Cómo hemos cambiado. Empero, no todo es evolución y tecnología. Algunas costumbres continúan con todo su vigor. Me refiero a los Santos Inocntes. Porque, en La Cepeda, las inocentadas son muy cepedanas. No hace mucho tiempo, uno de Quintana del Castillo movilizó, un 28 de diciembre y con una nevada de dos cuartas, a medio pueblo con el fin de que ayudasen a los que se habían quedado atollados con el coche cuando subían la cuesta de Piniellas, junto al letrero que nos indica que ya estamos en Ábano. Al llegar allí, para sorpresa de todos, sólo se encontraba el medio pueblo que acudió en ayuda de los viajeros inexistentes. Al día de hoy, más de uno se acuerda de mi amigo Josetxo.

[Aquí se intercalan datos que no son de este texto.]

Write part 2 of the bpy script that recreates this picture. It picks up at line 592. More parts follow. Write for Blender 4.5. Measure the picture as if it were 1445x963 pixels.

La vida sigue, y La Cepeda también. Nuestras Navidades, desde luego, son diferentes de las de antes. Pero, aunque son distintas, que no distantes, conservamos una tradición magnífica. Por eso, contaba al principio que, en los días navideños, La Cepeda me recuerda a un Belén viviente, cuyos protagonistas reales son todos los apócrifos y nobles habitantes de los alrededores.

Al pasar por el cartel que anuncia que hemos llegado a Quintana, la carretera ya se ha cubierto de nieve. El chófer me para junto a casa de Publio y se despide de mí. Es diciembre y el humo que sale de las casa huele a Navidad.